Demontaż pomnika, znajdującego się na terenie Nadleśnictwa Baligród, planowany był już od ponad roku. Koszt operacji to 52 tys. zł i pokryje je z własnych środków nadleśnictwo, po czym wystąpi o zwrot tych nakładów ze Skarbu Państwa za pośrednictwem wojewody podkarpackiego.
W środę prace zakończyły się przed godziną 14, po usunięciu z cokołu piastowskiego orła. Zostaną wznowione w czwartek. Ostateczny termin likwidacji pomnika to 9 marca.
Jak mówił we wtorek rzecznik prasowy Regionalnej Dyrekcji Lasów Państwowych w Krośnie Edward Marszałek, gen. "Walter" to postać bardzo kontrowersyjna w naszej historii. - Apele i petycje o usunięcie pomnika z przestrzeni publicznej kierowano do władz od wielu lat - przypomniał.
Istnienie pomnika w opinii IPN kłóci się z zasadami szacunku wobec pamięci narodowej, jak również pozostaje w sprzeczności z przepisami zabraniającymi gloryfikacji systemów totalitarnych.
Pomnik, według projektu Franciszka Strynkiewicza, stoi w miejscu, gdzie zginął Świerczewski, śmiertelnie raniony w zasadzce UPA 28 marca 1947 roku.
Fragmenty obelisku znajdą się na wystawie pomników komunistycznej propagandy w Muzeum Zimnej Wojny w Podborsku.
"Od zawsze był komunistą"
Karol Świerczewski urodził się w 1897 r. w Warszawie, był generałem pułkownikiem Armii Czerwonej i generałem broni Wojska Polskiego. Podczas wojny polsko-bolszewickiej walczył przeciwko oddziałom Wojska Polskiego. Brał też udział w wojnie domowej w Hiszpanii.
Dr Mariusz Patelski z Uniwersytetu Opolskiego w rozmowie z PAP w ubiegłym roku, kiedy przypadała 70. rocznica śmierci "Waltera", podkreślił, że dla polskich komunistów Świerczewski był postacią nadzwyczajną.

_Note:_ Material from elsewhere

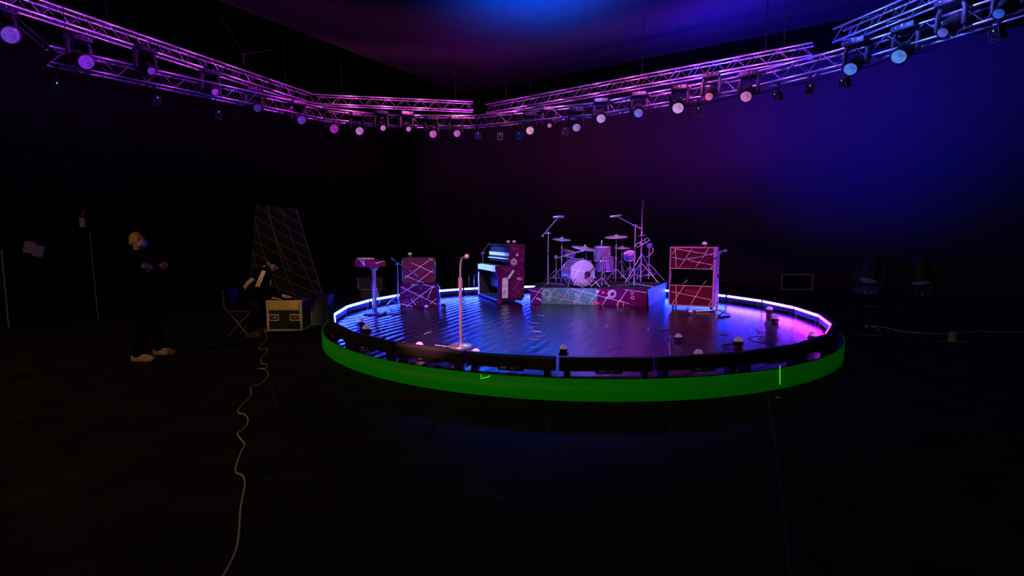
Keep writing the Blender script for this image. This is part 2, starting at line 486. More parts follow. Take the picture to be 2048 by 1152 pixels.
strip_m = {}
lit_i = 0; dark_i = 0
for k in range(NB):
    th = R(-98) + BA*(k+.5)
    deg = math.degrees(th) % 360
    lit = (deg < 206 or deg > 323)
    rel = ((deg + 40) % 360)               # 0 at right front end .. 246 left end
    t = max(0., min(1., (76-rel)/62))**1.8 if lit else 0
    if lit:
        pos = lit_i; lit_i += 1
        lab = 'lit %s light bar on the stage rim, %s from the right end' % ('magenta' if t > .6 else 'violet' if t > .12 else 'blue', ordn[pos])
    else:
        pos = dark_i; dark_i += 1
        lab = 'dark light bar on the near stage rim, %s from the left' % ordn[pos]
    c = SC + V((math.cos(th)*BR, math.sin(th)*BR, ZT))
    b = thing('light_bar', lab, 'light', c, th, 'light bars around the stage rim')
    L = 2*BR*math.tan(BA/2) - .035
    # local x points outward, y along the bar
    hs = MB()
    prof = [(.045, .045), (.045, .165), (.030, .185), (-.030, .185), (-.045, .165), (-.045, .045)]
    XX = Matrix(((1, 0, 0, 0), (0, 0, -1, L/2), (0, 1, 0, 0), (0, 0, 0, 1)))
    hs.prism(prof, L, XX)
    hs.build('housing', M['blackm'], b, bevel=.006)
    key = round(t, 2) if lit else -1
    if key not in strip_m:
        strip_m[key] = mat('lit_strip', (.5, .5, .5), .4, emit=led(t), es=270*(1-.88*t**.5)) if lit else M['strip_off']
    sm_ = MB().box((-.049, 0, .15), (.012, L-.03, .036))
    sm_.build('light_strip', strip_m[key], b)
    for s in (-1, 1):
        sp = MB().box((0, s*(L/2-.08), .02), (.10, .06, .05)).cyl((0, s*(L/2-.08), .03), (0, s*(L/2-.08), .06), .02)
        sp.build('foot', M['black'], b)
    if not lit:
        cp = MB().box((.075, .02, .06), (.06, .26, .05)); cp.build('driver_box', M['black'], b, bevel=.008)
        lb = MB().box((.106, -.05, .062), (.003, .06, .016)).box((.106, .04, .062), (.003, .03, .010)); lb.build('printed_label', M['label'], b)

# ------------------------------------------------------------------ trusses
TW = .29


def truss(label, p0, p1, half=.02, bay=.5, group='roof trusses', name='lighting_truss', ends=True):
    p0, p1 = V(p0), V(p1); d = (p1-p0); L = d.length
    rz = math.atan2(d.y, d.x)
    t = thing(name, label, 'truss', p0, rz, group)
    cs = [(-TW/2, -TW/2), (TW/2, -TW/2), (TW/2, TW/2), (-TW/2, TW/2)]
    for y, z in cs:
        MB().cyl((0, y, z), (L, y, z), .0245, n=10).build('chord', M['alu'], t)
    nb = max(2, round(L/bay)); st_ = L/nb
    for fi in range(4):
        a, b = cs[fi], cs[(fi+1) % 4]
        for i in range(nb):
            if fi == 1 or fi == 3:
                lo, hi = (a, b) if a[1] < b[1] else (b, a)
                q0 = (i*st_, *lo); q1 = (i*st_ + st_/2, *hi); q2 = ((i+1)*st_, *lo)
                MB().cyl(q0, q1, .0095, n=6, caps=False).build('brace', M['alub'], t)
                MB().cyl(q1, q2, .0095, n=6, caps=False).build('brace', M['alub'], t)
            elif nb <= 12 or i % 2 == 0:
                q0 = (i*st_, *(a if i % 2 == 0 else b)); q1 = ((i+1)*st_, *(b if i % 2 == 0 else a))
                MB().cyl(q0, q1, .0095, n=6, caps=False).build('brace', M['alub'], t)
    return t


ZR = 5.0
ringpx = [(96, 112), (310, 159), (490, 200), (640, 228), (770, 243), (950, 244), (1092, 234), (1203, 219), (1330, 198), (1475, 171), (1573, 148), (1680, 120), (1790, 87), (1900, 53), (2075, -4)]
RP = [G(x, y, ZR) for x, y in ringpx]
secs = [(0, 3, 'lower truss on the left, from its free end to the bend'), (3, 4, 'short lower truss at the bend left of the middle truss'), (4, 5, 'level lower truss in the far middle above the piano'),
        (5, 7, 'lower truss right of the middle, above the drum kit'), (7, 9, 'lower truss above the tall speaker cabinet'), (9, 11, 'lower truss on the right with the square-faced lamps'),
        (11, 13, 'blue-lit lower truss before the right edge'), (13, 14, 'lower truss running out of the top right corner')]
for a, b, lab in secs:
    truss(lab, RP[a], RP[b], group='curved lower truss sections')
ZU = 6.2
UP = [(G(-60, -27, ZU), G(622, 199, ZU), 'long upper truss on the left lit violet'), (G(632, 200, ZU), G(946, 214, ZU), 'upper truss in the far middle ending above the piano'),
      (G(977, 219, ZU), G(1626, 101, ZU), 'long upper truss on the right lit pink'), (G(1676, 73, ZU), G(1990, -57, ZU), 'upper truss lit blue in the top right corner')]
for a, b, lab in UP: truss(lab, a, b, group='straight upper trusses')

# ------------------------------------------------------------------ moving heads on the lower truss
lens_m = {}


def lens_mat(c):
    if c not in lens_m:
        m = mat('lamp_lens', (.08, .07, .09), .15, 0, .3, 10)
        nt = m.node_tree; b = nt.nodes['Principled BSDF']
        tc = nt.nodes.new('ShaderNodeTexCoord'); n = nt.nodes.new('ShaderNodeTexNoise'); n.inputs['Scale'].default_value = 9
        nt.links.new(tc.outputs['Object'], n.inputs['Vector'])
        ma = nt.nodes.new('ShaderNodeMath'); ma.operation = 'MULTIPLY_ADD'; ma.inputs[1].default_value = 1.3; ma.inputs[2].default_value = .05
        nt.links.new(n.outputs['Fac'], ma.inputs[0]); nt.links.new(ma.outputs[0], b.inputs['Emission Strength'])
        b.inputs['Emission Color'].default_value = (*c, 1); lens_m[c] = m
    return lens_m[c]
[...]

- Jego imieniem nazywano nie tylko ważne ulice, ale również szkoły, fabryki, wznoszono pomniki, a nawet poświęcono mu trasę narciarską w Bieszczadach. Był to więc człowiek wyniesiony na piedestał. Było kilka powodów tak rozbudowanego kultu. Można powiedzieć, że od zawsze był komunistą. Cała jego kariera opierała się na służbie władzy sowieckiej i Armii Czerwonej, niemal od samego początku ich istnienia. Był też "do przyjęcia" przez część Polaków, ponieważ urodził się w Warszawie w 1897 roku i zginął z rąk Ukraińskiej Powstańczej Armii, która była odpowiedzialna za śmierć dziesiątek tysięcy Polaków - powiedział Patelski.
Obrońcy i przeciwnicy
Rozbiórka pomnika przyciągnęła widzów. - Dowiedziałem się dzisiaj, że będzie rozbierany, więc chcieliśmy tutaj zaglądnąć, żeby jeszcze ostatni raz zobaczyć ten pomnik – mówi jeden z mieszkańców Jabłonek.
Mężczyzna dodaje, że do samego monumentu "nie ma zastrzeżeń". – Kojarzę go, tak jak kiedyś uczono w szkołach, pozytywnie. W końcu to byli ludzie, którzy wyzwalali Polskę i trudno ich teraz oceniać po jakichś tam innych czynach – stwierdza.
- Ile osób, tyle opinii. A że opinie są kompletnie skrajne w tej sprawie, to nie zmienia stanu prawnego. Mamy ustawę, która zobowiązuje nas do podjęcia działań i my jesteśmy tylko i wyłącznie realizatorem tejże ustawy – tłumaczy Wojciech Głuszko z Nadleśnictwa Baligród.